* Record set *
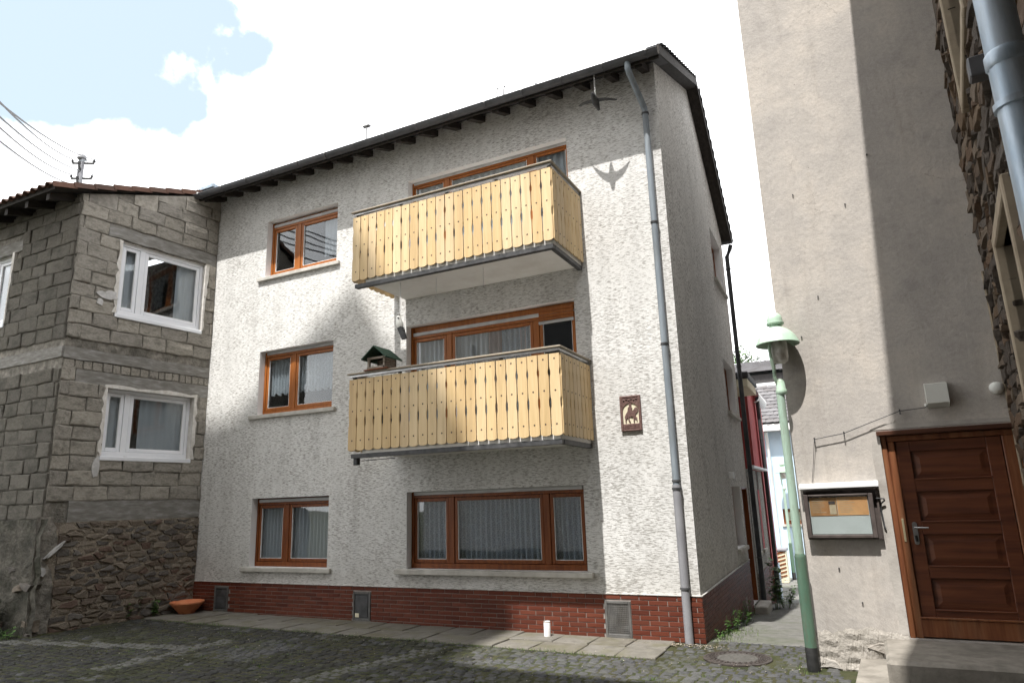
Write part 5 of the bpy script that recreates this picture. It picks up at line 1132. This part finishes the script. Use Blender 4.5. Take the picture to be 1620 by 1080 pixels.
# ------------------------------------------------------------------ alley houses
RH = thing('red_house', (-.9, 9.2, -.5), 'narrow dark red house further down the alley', 'house')
NT = frame((-.215, 6.72), 91.2)
nh = MB(NT); nh.box(0, 2.95, 0, 3.0, -1.3, 2.35); NW = thing('grey_annexe', (-.7, 7.5, -.5), 'low grey roughcast annexe with narrow windows behind the grey house', 'annexe')
aw = MB(NT); wall_grid(aw, 0, 2.95, -1.3, 2.35, [(.45, .95, .55, 1.9, .15), (1.5, 2.0, .55, 1.9, .15)]); aw.p([(0, 0, 2.35), (2.95, 0, 2.35), (2.95, 2, 2.35), (0, 2, 2.35)]); aw.p([(0, 0, -1.3), (0, 0, 2.35), (0, 2, 2.35), (0, 2, -1.3)]); aw.build('wall', [M['render_next'], M['reveal']], NW)
for q in ((.45, .95, .55, 1.9), (1.5, 2.0, .55, 1.9)): window(NW, NT, *q, depth=.1, wood=M['win_wood_dark'], sill_over=.04, sill_proud=.05)
ap = MB(NT); ap.box(.0, 2.95, -.02, -.002, -1.3, .15); AP = ap.build('plinth', M['mortar'], NW)
pieces(AP, 'brick', brickp, [(place(NT, (a + b) / 2, -.022, (c + d) / 2, b - a - .009, .02, d - c - .009), 1) for a, b, c, d in courses(.02, 2.95, -.9, .15, .0617, .25, [], .5, .002)], M['brick'], 250)
gr = MB(NT); 
for k in range(9): gr.bbox(.02 + k * .33, .33 + k * .33, -.16, -.02, 2.36, 2.42, .01)
gr.build('coping', M['white_metal'], NW)
tw = MB(NT); tw.box(.0, 1.6, .25, 3.0, 2.43, 4.15); TH = tw.build('tan_house', M['tan_wall'], base=(-.5, 7.5, 2.4)); tag(TH, 'tan rendered upper storey between the grey annexe and the red house', 'house')
tr_ = MB(NT); tr_.bbox(-.05, 1.7, -.25, 3.0, 4.35, 4.5, .02)
for k in range(6): tr_.bbox(.0 + k * .28, .24 + k * .28, -.22, .3, 4.16, 4.345, .01, 1)
tr_.build('roof', [M['slate'], M['cream']], TH)
tb_ = MB(NT); tb_.bbox(.1, 1.2, .18, .245, 2.6, 4.1, .01); tb_.build('shutter', M['win_wood'], TH)
rw = MB(NT); wall_grid(rw, 1.62, 4.45, -1.3, 4.45, [], 0, 0, 0); rw.p([(4.45, 0, -1.3), (4.45, 3, -1.3), (4.45, 3, 4.45), (4.45, 0, 4.45)]); rw.p([(1.62, 0, 2.4), (1.62, 3, 2.4), (1.62, 3, 4.45), (1.62, 0, 4.45)])
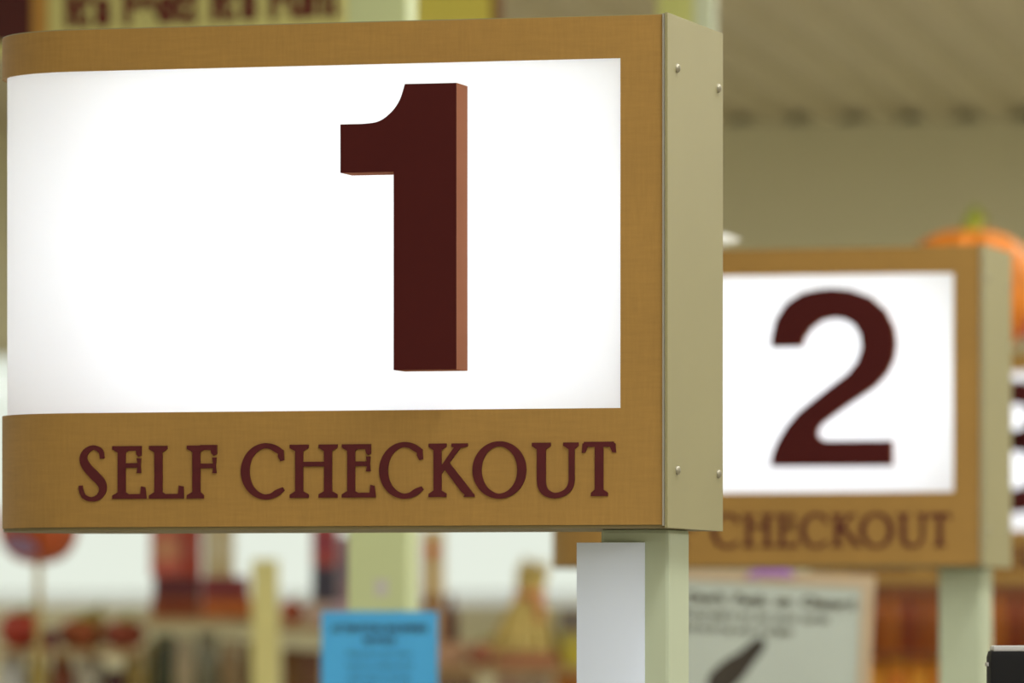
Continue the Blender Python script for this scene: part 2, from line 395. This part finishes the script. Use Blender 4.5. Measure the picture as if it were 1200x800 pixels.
# ------------------------------------------------------------------ things on top of signs
def pumpkin_profile(rx, hz, n=12):
    out = []
    for k in range(n+1):
        a = -PI/2+PI*k/n
        z = hz/2+hz/2*math.sin(a); r = rx*max(.12, math.cos(a))**.75
        if k == n: z -= hz*.05
        out.append((r, z))
    return out
M_PUMP = mat('orange_pumpkin_skin', (214, 126, 34), .6, .22, 9)
M_REDLEAF = mat('red_autumn_leaf', (140, 40, 28), .6, .3, 14)
M_ORLEAF = mat('orange_autumn_leaf', (214, 110, 44), .6, .3, 14)
def pumpkin(label, loc, rx, hz, m, stemm=M_STEM, lobes=10, stem=True, name='pumpkin'):
    r = thing(name, label, 'pumpkin', loc)
    MB().lathe(pumpkin_profile(rx, hz), 40, lobes=lobes, amp=.16).build('body', m, r, True)
    if stem: MB().tube([(0, 0, hz*.9), (.004, 0, hz*1.0), (.012, 0, hz*1.08), (.026, 0, hz*1.13)], [rx*.2, rx*.15, rx*.13, rx*.16], 8).build('stem', stemm, r, True)
    return r
pz = BZ+SH+.0001
pk = local(2, -.352, .109, pz)
pumpkin('round orange pumpkin with green stem on top of the farthest sign', pk, .148, .262, M_PUMP)
def leaf(label, loc, s, m, rot):
    pts = []
    for k in range(20):
        a = 2*PI*k/20; rr = s*(1 if k % 4 == 0 else .62 if k % 2 == 0 else .5)
        pts.append((rr*math.cos(a), rr*math.sin(a)))
    mb = MB(); n = 20
    mb.add([(x, y, .004*math.sin(x/s*3)+z) for z in (0, .0015) for x, y in pts], [list(range(n))[::-1], [n+i for i in range(n)]]+[[i, (i+1) % n, (i+1) % n+n, i+n] for i in range(n)])
    mb.box(-s*1.5, -s*.5, -.002, .002, -.001, .002)
    o = mb.build('autumn_leaf', m); o.location = loc; o.rotation_euler = rot
    return tag(o, label, 'leaf')
leaf('dark red autumn leaf leaning against the big pumpkin', local(2, -.197, .03, pz+.046), .046, M_REDLEAF, (1.45, 1.57, .1))
leaf('orange autumn leaf beside the big pumpkin on the farthest sign', local(2, -.262, -.0, pz+.038), .038, M_ORLEAF, (1.4, .0, -.2))
# small white cone lying on sign 2
c = thing('paper_cone', 'small bright white cone lying on top of the number 2 sign', 'cone', local(1, -.418, .075, pz+.018), -TH)
MB().lathe([(.017, -.045), (.0165, -.02), (.011, .0), (.003, .022), (.001, .025)], 20).build('cone', mat('bright_white_paper', (250, 252, 252), .5, .01, 5), c, True).rotation_euler = (0, PI/2, 0)

# ------------------------------------------------------------------ tall columns and the blue notice
def column(label, px0, px1, Y, rot, m):
    a = at((px0+px1)/2, 740, Y); wd = (px1-px0)*Y/FPX/(math.cos(rot)+math.sin(rot))
    r = thing('column', label, 'column', (a.x, Y, 0), -rot)
    MB().box(-wd/2, wd/2, -wd/2, wd/2, 0, ROOMZ, .004).build('shaft', m, r)
    MB().box(-wd/2-.03, wd/2+.03, -wd/2-.03, wd/2+.03, 0, .012).build('base_plate', m, r)
    MB().box(-wd/2-.02, wd/2+.02, -wd/2-.02, wd/2+.02, ROOMZ-.010, ROOMZ).build('cap_plate', m, r)
    return r, wd
colA, wA = column('pale green square column behind the number 1 sign, blue notice on it', 408, 489, 10, .17, mat('pale_green_paint', (202, 214, 166), .5, .03, 4))
MB().box(-.004, .018, -wA/2-.0012, -wA/2, 1.705, 1.732).build('sticker', mat('pale_grey_sticker', (200, 200, 196), .5, .02, 8), colA)['label'] = 'small pale grey sticker'
colB, wB = column('thin pale column seen above the right corner of the front sign', 812, 840, 12.3, .17, mat('pale_column_paint', (208, 218, 192), .5, .03, 5))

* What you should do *
From the records given above, reproduce all text exactly and exclude each picture.

* Response to the exercise *
Write part 5 of the bpy script that recreates this picture. It picks up at line 1132. This part finishes the script. Use Blender 4.5. Take the picture to be 1620 by 1080 pixels.
# ------------------------------------------------------------------ alley houses
RH = thing('red_house', (-.9, 9.2, -.5), 'narrow dark red house further down the alley', 'house')
NT = frame((-.215, 6.72), 91.2)
nh = MB(NT); nh.box(0, 2.95, 0, 3.0, -1.3, 2.35); NW = thing('grey_annexe', (-.7, 7.5, -.5), 'low grey roughcast annexe with narrow windows behind the grey house', 'annexe')
aw = MB(NT); wall_grid(aw, 0, 2.95, -1.3, 2.35, [(.45, .95, .55, 1.9, .15), (1.5, 2.0, .55, 1.9, .15)]); aw.p([(0, 0, 2.35), (2.95, 0, 2.35), (2.95, 2, 2.35), (0, 2, 2.35)]); aw.p([(0, 0, -1.3), (0, 0, 2.35), (0, 2, 2.35), (0, 2, -1.3)]); aw.build('wall', [M['render_next'], M['reveal']], NW)
for q in ((.45, .95, .55, 1.9), (1.5, 2.0, .55, 1.9)): window(NW, NT, *q, depth=.1, wood=M['win_wood_dark'], sill_over=.04, sill_proud=.05)
ap = MB(NT); ap.box(.0, 2.95, -.02, -.002, -1.3, .15); AP = ap.build('plinth', M['mortar'], NW)
pieces(AP, 'brick', brickp, [(place(NT, (a + b) / 2, -.022, (c + d) / 2, b - a - .009, .02, d - c - .009), 1) for a, b, c, d in courses(.02, 2.95, -.9, .15, .0617, .25, [], .5, .002)], M['brick'], 250)
gr = MB(NT); 
for k in range(9): gr.bbox(.02 + k * .33, .33 + k * .33, -.16, -.02, 2.36, 2.42, .01)
gr.build('coping', M['white_metal'], NW)
tw = MB(NT); tw.box(.0, 1.6, .25, 3.0, 2.43, 4.15); TH = tw.build('tan_house', M['tan_wall'], base=(-.5, 7.5, 2.4)); tag(TH, 'tan rendered upper storey between the grey annexe and the red house', 'house')
tr_ = MB(NT); tr_.bbox(-.05, 1.7, -.25, 3.0, 4.35, 4.5, .02)
for k in range(6): tr_.bbox(.0 + k * .28, .24 + k * .28, -.22, .3, 4.16, 4.345, .01, 1)
tr_.build('roof', [M['slate'], M['cream']], TH)
tb_ = MB(NT); tb_.bbox(.1, 1.2, .18, .245, 2.6, 4.1, .01); tb_.build('shutter', M['win_wood'], TH)
rw = MB(NT); wall_grid(rw, 1.62, 4.45, -1.3, 4.45, [], 0, 0, 0); rw.p([(4.45, 0, -1.3), (4.45, 3, -1.3), (4.45, 3, 4.45), (4.45, 0, 4.45)]); rw.p([(1.62, 0, 2.4), (1.62, 3, 2.4), (1.62, 3, 4.45), (1.62, 0, 4.45)])
Continue the Blender Python script for this scene: part 2, from line 395. This part finishes the script. Use Blender 4.5. Measure the picture as if it were 1200x800 pixels.
# ------------------------------------------------------------------ things on top of signs
def pumpkin_profile(rx, hz, n=12):
    out = []
    for k in range(n+1):
        a = -PI/2+PI*k/n
        z = hz/2+hz/2*math.sin(a); r = rx*max(.12, math.cos(a))**.75
        if k == n: z -= hz*.05
        out.append((r, z))
    return out
M_PUMP = mat('orange_pumpkin_skin', (214, 126, 34), .6, .22, 9)
M_REDLEAF = mat('red_autumn_leaf', (140, 40, 28), .6, .3, 14)
M_ORLEAF = mat('orange_autumn_leaf', (214, 110, 44), .6, .3, 14)
def pumpkin(label, loc, rx, hz, m, stemm=M_STEM, lobes=10, stem=True, name='pumpkin'):
    r = thing(name, label, 'pumpkin', loc)
    MB().lathe(pumpkin_profile(rx, hz), 40, lobes=lobes, amp=.16).build('body', m, r, True)
    if stem: MB().tube([(0, 0, hz*.9), (.004, 0, hz*1.0), (.012, 0, hz*1.08), (.026, 0, hz*1.13)], [rx*.2, rx*.15, rx*.13, rx*.16], 8).build('stem', stemm, r, True)
    return r
pz = BZ+SH+.0001
pk = local(2, -.352, .109, pz)
pumpkin('round orange pumpkin with green stem on top of the farthest sign', pk, .148, .262, M_PUMP)
def leaf(label, loc, s, m, rot):
    pts = []
    for k in range(20):
        a = 2*PI*k/20; rr = s*(1 if k % 4 == 0 else .62 if k % 2 == 0 else .5)
        pts.append((rr*math.cos(a), rr*math.sin(a)))
    mb = MB(); n = 20
    mb.add([(x, y, .004*math.sin(x/s*3)+z) for z in (0, .0015) for x, y in pts], [list(range(n))[::-1], [n+i for i in range(n)]]+[[i, (i+1) % n, (i+1) % n+n, i+n] for i in range(n)])
    mb.box(-s*1.5, -s*.5, -.002, .002, -.001, .002)
    o = mb.build('autumn_leaf', m); o.location = loc; o.rotation_euler = rot
    return tag(o, label, 'leaf')
leaf('dark red autumn leaf leaning against the big pumpkin', local(2, -.197, .03, pz+.046), .046, M_REDLEAF, (1.45, 1.57, .1))
leaf('orange autumn leaf beside the big pumpkin on the farthest sign', local(2, -.262, -.0, pz+.038), .038, M_ORLEAF, (1.4, .0, -.2))
# small white cone lying on sign 2
c = thing('paper_cone', 'small bright white cone lying on top of the number 2 sign', 'cone', local(1, -.418, .075, pz+.018), -TH)
MB().lathe([(.017, -.045), (.0165, -.02), (.011, .0), (.003, .022), (.001, .025)], 20).build('cone', mat('bright_white_paper', (250, 252, 252), .5, .01, 5), c, True).rotation_euler = (0, PI/2, 0)

# ------------------------------------------------------------------ tall columns and the blue notice
def column(label, px0, px1, Y, rot, m):
    a = at((px0+px1)/2, 740, Y); wd = (px1-px0)*Y/FPX/(math.cos(rot)+math.sin(rot))
    r = thing('column', label, 'column', (a.x, Y, 0), -rot)
    MB().box(-wd/2, wd/2, -wd/2, wd/2, 0, ROOMZ, .004).build('shaft', m, r)
    MB().box(-wd/2-.03, wd/2+.03, -wd/2-.03, wd/2+.03, 0, .012).build('base_plate', m, r)
    MB().box(-wd/2-.02, wd/2+.02, -wd/2-.02, wd/2+.02, ROOMZ-.010, ROOMZ).build('cap_plate', m, r)
    return r, wd
colA, wA = column('pale green square column behind the number 1 sign, blue notice on it', 408, 489, 10, .17, mat('pale_green_paint', (202, 214, 166), .5, .03, 4))
MB().box(-.004, .018, -wA/2-.0012, -wA/2, 1.705, 1.732).build('sticker', mat('pale_grey_sticker', (200, 200, 196), .5, .02, 8), colA)['label'] = 'small pale grey sticker'
colB, wB = column('thin pale column seen above the right corner of the front sign', 812, 840, 12.3, .17, mat('pale_column_paint', (208, 218, 192), .5, .03, 5))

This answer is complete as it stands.